#### Records
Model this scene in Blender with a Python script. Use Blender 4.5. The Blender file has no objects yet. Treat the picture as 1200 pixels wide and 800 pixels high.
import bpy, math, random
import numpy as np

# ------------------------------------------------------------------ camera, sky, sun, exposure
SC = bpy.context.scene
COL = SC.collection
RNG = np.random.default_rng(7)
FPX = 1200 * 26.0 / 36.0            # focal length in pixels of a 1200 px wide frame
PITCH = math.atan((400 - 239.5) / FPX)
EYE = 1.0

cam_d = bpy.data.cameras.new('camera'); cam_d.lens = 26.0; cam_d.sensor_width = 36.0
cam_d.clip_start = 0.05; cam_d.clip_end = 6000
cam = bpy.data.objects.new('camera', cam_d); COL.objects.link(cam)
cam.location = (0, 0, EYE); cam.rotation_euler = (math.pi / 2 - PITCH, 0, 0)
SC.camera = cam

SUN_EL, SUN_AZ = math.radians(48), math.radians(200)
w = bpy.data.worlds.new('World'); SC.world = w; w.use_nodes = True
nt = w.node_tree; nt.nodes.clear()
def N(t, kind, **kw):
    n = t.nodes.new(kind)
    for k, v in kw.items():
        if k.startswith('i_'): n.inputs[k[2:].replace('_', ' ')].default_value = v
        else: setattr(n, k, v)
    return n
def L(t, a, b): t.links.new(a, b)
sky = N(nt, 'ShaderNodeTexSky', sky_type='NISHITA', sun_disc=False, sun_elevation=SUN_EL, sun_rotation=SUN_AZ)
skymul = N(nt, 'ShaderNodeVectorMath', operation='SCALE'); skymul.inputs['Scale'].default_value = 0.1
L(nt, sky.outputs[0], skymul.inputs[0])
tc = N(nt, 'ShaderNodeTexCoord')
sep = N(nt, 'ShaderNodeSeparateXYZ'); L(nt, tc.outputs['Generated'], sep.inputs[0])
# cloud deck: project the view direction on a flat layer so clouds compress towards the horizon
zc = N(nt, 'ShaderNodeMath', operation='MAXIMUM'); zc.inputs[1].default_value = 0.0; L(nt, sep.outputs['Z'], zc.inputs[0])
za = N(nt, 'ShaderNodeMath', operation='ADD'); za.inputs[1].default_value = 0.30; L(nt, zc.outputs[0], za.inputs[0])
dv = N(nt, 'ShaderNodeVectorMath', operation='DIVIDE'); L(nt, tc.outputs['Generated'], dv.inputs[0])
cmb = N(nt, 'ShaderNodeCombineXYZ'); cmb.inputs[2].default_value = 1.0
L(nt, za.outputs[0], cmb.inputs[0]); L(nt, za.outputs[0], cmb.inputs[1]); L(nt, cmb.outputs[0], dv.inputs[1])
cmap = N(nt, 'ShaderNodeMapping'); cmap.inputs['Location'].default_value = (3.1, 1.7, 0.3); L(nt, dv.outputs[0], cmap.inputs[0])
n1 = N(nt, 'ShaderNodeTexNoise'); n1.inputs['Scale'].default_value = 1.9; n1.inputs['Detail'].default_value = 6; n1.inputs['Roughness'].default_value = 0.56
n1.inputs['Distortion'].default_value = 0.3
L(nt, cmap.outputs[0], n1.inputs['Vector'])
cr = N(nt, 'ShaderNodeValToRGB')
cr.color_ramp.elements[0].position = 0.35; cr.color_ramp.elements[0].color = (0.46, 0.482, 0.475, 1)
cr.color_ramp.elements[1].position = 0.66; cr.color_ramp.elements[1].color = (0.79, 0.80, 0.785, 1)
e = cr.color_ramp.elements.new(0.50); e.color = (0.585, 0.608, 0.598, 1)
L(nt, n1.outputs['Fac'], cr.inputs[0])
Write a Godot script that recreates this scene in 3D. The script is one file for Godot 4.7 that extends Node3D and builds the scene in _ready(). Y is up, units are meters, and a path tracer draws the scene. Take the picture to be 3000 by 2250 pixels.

#### Prompt
Every line of the data above should be copied exactly.

#### Solution to this problem
Model this scene in Blender with a Python script. Use Blender 4.5. The Blender file has no objects yet. Treat the picture as 1200 pixels wide and 800 pixels high.
import bpy, math, random
import numpy as np

# ------------------------------------------------------------------ camera, sky, sun, exposure
SC = bpy.context.scene
COL = SC.collection
RNG = np.random.default_rng(7)
FPX = 1200 * 26.0 / 36.0            # focal length in pixels of a 1200 px wide frame
PITCH = math.atan((400 - 239.5) / FPX)
EYE = 1.0

cam_d = bpy.data.cameras.new('camera'); cam_d.lens = 26.0; cam_d.sensor_width = 36.0
cam_d.clip_start = 0.05; cam_d.clip_end = 6000
cam = bpy.data.objects.new('camera', cam_d); COL.objects.link(cam)
cam.location = (0, 0, EYE); cam.rotation_euler = (math.pi / 2 - PITCH, 0, 0)
SC.camera = cam

SUN_EL, SUN_AZ = math.radians(48), math.radians(200)
w = bpy.data.worlds.new('World'); SC.world = w; w.use_nodes = True
nt = w.node_tree; nt.nodes.clear()
def N(t, kind, **kw):
    n = t.nodes.new(kind)
    for k, v in kw.items():
        if k.startswith('i_'): n.inputs[k[2:].replace('_', ' ')].default_value = v
        else: setattr(n, k, v)
    return n
def L(t, a, b): t.links.new(a, b)
sky = N(nt, 'ShaderNodeTexSky', sky_type='NISHITA', sun_disc=False, sun_elevation=SUN_EL, sun_rotation=SUN_AZ)
skymul = N(nt, 'ShaderNodeVectorMath', operation='SCALE'); skymul.inputs['Scale'].default_value = 0.1
L(nt, sky.outputs[0], skymul.inputs[0])
tc = N(nt, 'ShaderNodeTexCoord')
sep = N(nt, 'ShaderNodeSeparateXYZ'); L(nt, tc.outputs['Generated'], sep.inputs[0])
# cloud deck: project the view direction on a flat layer so clouds compress towards the horizon
zc = N(nt, 'ShaderNodeMath', operation='MAXIMUM'); zc.inputs[1].default_value = 0.0; L(nt, sep.outputs['Z'], zc.inputs[0])
za = N(nt, 'ShaderNodeMath', operation='ADD'); za.inputs[1].default_value = 0.30; L(nt, zc.outputs[0], za.inputs[0])
dv = N(nt, 'ShaderNodeVectorMath', operation='DIVIDE'); L(nt, tc.outputs['Generated'], dv.inputs[0])
cmb = N(nt, 'ShaderNodeCombineXYZ'); cmb.inputs[2].default_value = 1.0
L(nt, za.outputs[0], cmb.inputs[0]); L(nt, za.outputs[0], cmb.inputs[1]); L(nt, cmb.outputs[0], dv.inputs[1])
cmap = N(nt, 'ShaderNodeMapping'); cmap.inputs['Location'].default_value = (3.1, 1.7, 0.3); L(nt, dv.outputs[0], cmap.inputs[0])
n1 = N(nt, 'ShaderNodeTexNoise'); n1.inputs['Scale'].default_value = 1.9; n1.inputs['Detail'].default_value = 6; n1.inputs['Roughness'].default_value = 0.56
n1.inputs['Distortion'].default_value = 0.3
L(nt, cmap.outputs[0], n1.inputs['Vector'])
cr = N(nt, 'ShaderNodeValToRGB')
cr.color_ramp.elements[0].position = 0.35; cr.color_ramp.elements[0].color = (0.46, 0.482, 0.475, 1)
cr.color_ramp.elements[1].position = 0.66; cr.color_ramp.elements[1].color = (0.79, 0.80, 0.785, 1)
e = cr.color_ramp.elements.new(0.50); e.color = (0.585, 0.608, 0.598, 1)
L(nt, n1.outputs['Fac'], cr.inputs[0])
Write a Godot script that recreates this scene in 3D. The script is one file for Godot 4.7 that extends Node3D and builds the scene in _ready(). Y is up, units are meters, and a path tracer draws the scene. Take the picture to be 3000 by 2250 pixels.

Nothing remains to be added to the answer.